The title may rival BORAT: CULTURAL LEARNINGS OF AMERICA FOR MAKE BENEFIT GLORIOUS NATION OF KAZAKHSTAN (2006) for length and tortured grammar, but the comparisons end there. This loosely connected series of skits purports to be an origin story for the crime-fighting fast-food team of Master Shake, Frylock and Meatwad, but only die-hard addicts of the Cartoon Network series will want to sit through the entire film for its amusing moments.

New Jersey roommates Master Shake (voice of Dana Snyder), self-proclaimed leader Frylock (Carey Means), who is a surprisingly intelligent box of fries, and Meatwad (Dave Willis), a dopey but sweet ball of rotted meat, have only vague recollections of their roots and the circumstances that brought them together. But through a series of nearly inexplicable events involving The Sphinx, a laser-eyed poodle and Abraham Lincoln (Fred Armisen), they start to piece together the puzzle. They are, however, often distracted, mostly by their quest for girls. Meatwad stages Girlquest 2007, which involves launching kittens (girls love kittens!) out of cannons, while Master Shake delivers a lecture on sex education and the value of exercise — although, being a milkshake with tiny arms means that all his efforts produce little in the way of muscle. This foolishness leads to the second story thread, which involves the Insanoflex, a piece of exercise equipment they stole from their neighbor Carl. If assembled and used properly, it could destroy the world. The fast-food trio try to find the machine's missing piece and instruction manual so they can get hot bodies and impress the ladies, but along the way they run afoul of many an evildoer, including Dr. Weird (C. Martin Croker), whose laboratory has been turned into condos, moon-creature Ignignokt (Willis), who looks like a classic video-game character, and Walter Melon (Chris Kattan), a perturbed-looking watermelon. As the Aqua Teens simultaneously fend off their nemeses and search for their heritage, the two stories dovetail in a bizarre revelation bound to boggle all but the most thoroughly warped minds.
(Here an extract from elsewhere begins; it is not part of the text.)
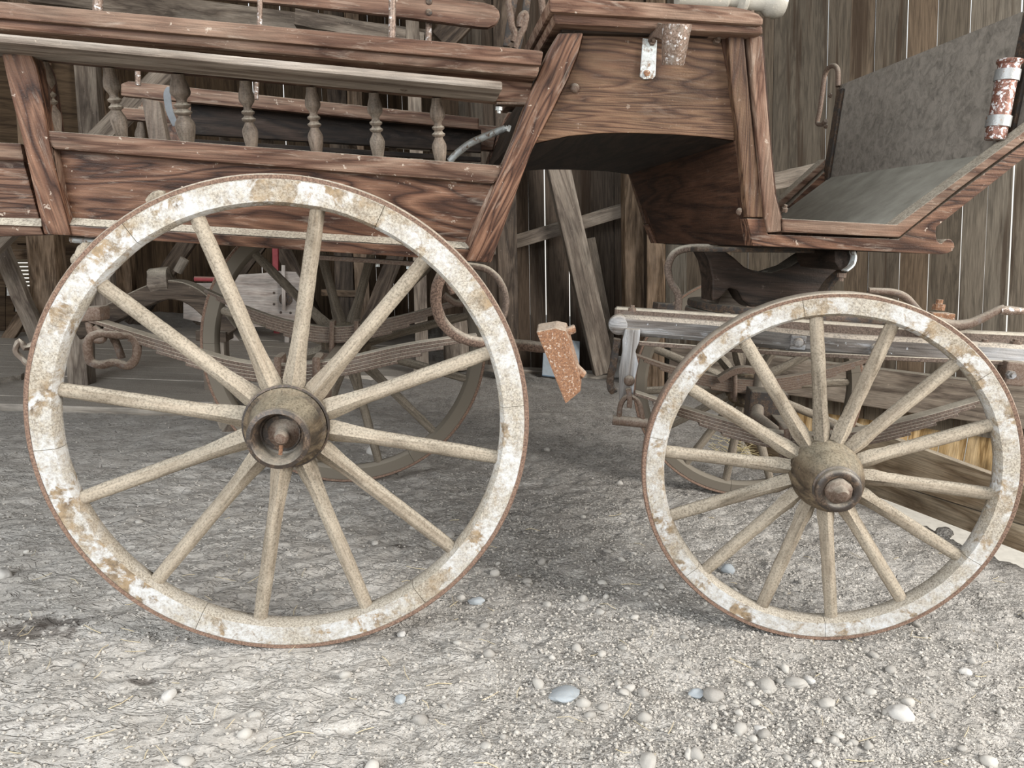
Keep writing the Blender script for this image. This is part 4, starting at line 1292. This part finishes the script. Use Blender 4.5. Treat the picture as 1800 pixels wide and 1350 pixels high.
copy_wheel(front, Matrix.Translation(fc2 - ORG[CAR.name]) @ Matrix.Rotation(math.pi + STEER, 4, 'Z') @ Matrix.Rotation(FCAMB, 4, 'X') @ Matrix.Rotation(math.radians(5), 4, 'Y'))


# ------------------------------------------------------------------ steered fore-carriage
def fo(x, y, off): return at_plane(x, y, fc + INW * off, INW)


bar = strap([fo(1088, 570, 0.17), fo(1250, 582, 0.17), fo(1450, 603, 0.17), fo(1600, 612, 0.17), fo(1840, 627, 0.17)], INW, 0.05, 0.055, sm=3, bv=0.010)
bo = obj('futchell_bar', bar, M['bar'], CAR, grain=ALONG, smooth=True, label='grey painted timber bar of the fore-carriage')
e0 = fo(1088, 570, 0.17)
obj('bar_end', lathe([(0.02, -0.027), (0.027, -0.022), (0.029, 0.0), (0.027, 0.022), (0.02, 0.027)], e0, INW, 24), M['bar'], bo, grain=ALONG, smooth=True, origin=ORG[CAR.name])
obj('iron_plate', strap([fo(1120, 603, 0.143), fo(1400, 622, 0.143), fo(1840, 641, 0.143)], INW, 0.012, 0.012, sm=2), M['spring'], bo, origin=ORG[CAR.name])
for x, y in ((1403, 602), (1537, 612)):
    q = fo(x, y, 0.143)
    if x == 1403: obj('washer', beam(q - ALONG * 0.02, q + ALONG * 0.02, 0.008, 0.038, INW), M['bar'], bo, origin=ORG[CAR.name])
    obj('bolt_head', bolt(q - INW * 0.004, -INW, 0.013, 0.010, dome=True), M['bar'], bo, smooth=True, origin=ORG[CAR.name])
obj('bolt_head', bolt(fo(1111, 547, 0.17), (0, 0, 1), 0.011, 0.009, hexa=True), M['iron'], bo, origin=ORG[CAR.name])
for x in (1730, 1785):
    obj('bolt_head', bolt(fo(x, 606, 0.17), (0, 0, 1), 0.014, 0.008, hexa=True), M['iron'], bo, origin=ORG[CAR.name])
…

Codirectors and writers Matt Maiellaro and Dave Willis know what their target audience wants: Ridiculous jokes loosely tied together. But even at a sparse 87 minutes, the film is too long and drawn out for its own good. That said, the pre-credits sequence, featuring a variety of old-school snack treats performing a speed-metal number about courteous movie-theater behavior, is flat-out hilarious and deserves to be played before all R-rated films.